There is a brief recess in Parliament this week, giving the British Prime Minister perhaps the only positive news she has had in while.

It means that at least she does not have to face the questioning, and taunting, of opposition parties at Prime Minister’s Questions in what has been a remarkable political week.

It also means of course Mrs May did not have to chair a Cabinet meeting this week. What a Cabinet meeting it would have been.

One senior Cabinet member went last week when Michael Fallon resigned amidst a growing Westminster sleaze scandal. The Defence Secretary stood down on the basis that his past behaviour had "fallen short" of what might have been expected of him.

A Cabinet Office investigation is ongoing into the First Secretary Damien Green over allegations that he acted inappropriately towards a female journalist.

There is also a suggestion that pornography may have been found on his computer some years ago.

Mr Green strenuously denies all the allegations and the investigation continues.

Boris Johnson finds himself embroiled in a very serious controversy over comments he made last week about a British Iranian woman who is imprisoned in Iran.

A suggestion by the Foreign Secretary that Nazanin Zaghari-Ratcliffe was training journalists in Iran when she was detained has been vigorously denied by her employers and her family, who say she was visiting family.

Mr Johnson, who later said he "could have been clearer" in his comments, said he plans to travel to Iran in coming weeks.

But his comments risk doubling the jail sentence of the woman involved, drawing angry reaction from both opposition and government MPs.

As if that is not enough, the International Aid Secretary, Priti Patel has resigned after admitting holding meetings with Israeli officials during a private family holiday in August.

Ms Patel also met the Israeli Prime Minister Benjamin Netanyahu while in Israel, but chose not to tell anyone in either the Foreign Office or Downing Street.

No British diplomats were present, which means there is no record of what the minister said, and even as Ms Patel apologised for her breach of protocol, more details are still coming out about the trip and subsequent meetings, which she chose not to share. She is now also reported to have visited the Golan Heights.

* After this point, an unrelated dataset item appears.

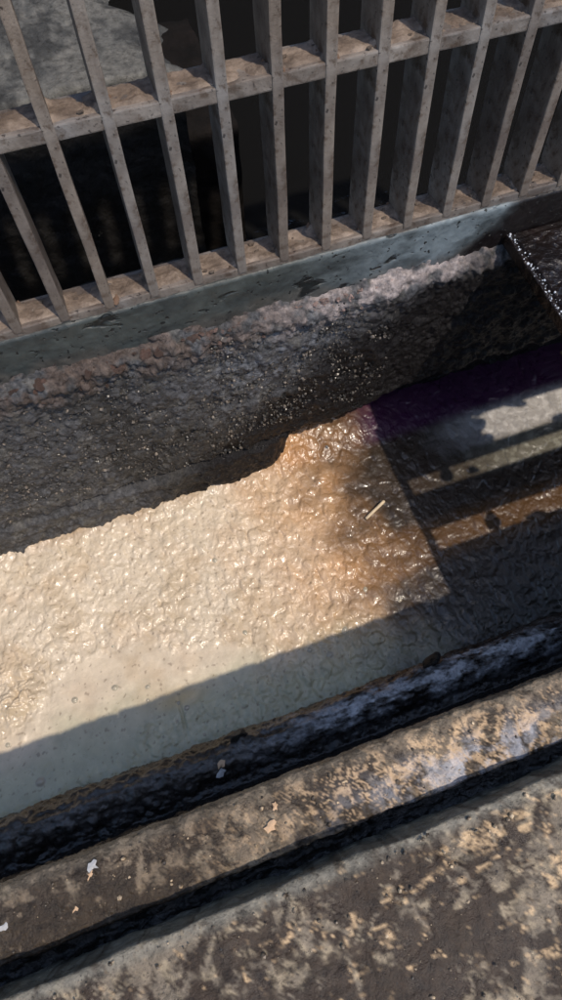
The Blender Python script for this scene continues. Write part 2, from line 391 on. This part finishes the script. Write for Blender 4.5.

Whether you choose to view these events as incompetence or misfortune, they do not present an image of a stable government.

In any other time, any one of the above events would have warranted the sacking of a minister, but these could never be described as normal political times in Britain. Mrs May has fewer choices about how to control her cabinet, let alone admonish them.

In the wake of June’s disastrous election result, she finely balanced her cabinet between pro and anti-Brexit politicians.

Her increasingly fragile leadership means that firing ministers leaves them on the backbenches, from where she might well expect them to cause her more problems and agitation. But leaving them in her cabinet makes her look as if she has chosen poorly and lacks control. Any questions about cabinet competency inevitably reflect on the prime minister who chose the team.

All of this is done against the backdrop of another looming Brexit deadline in Brussels in December.

A former chancellor of the exchequer Norman Lamont once described then Prime Minister John Major, weakened by internal party dissent over Europe, as "in office but not in power".

It is a description that seems to have found a fresh application in Number 10.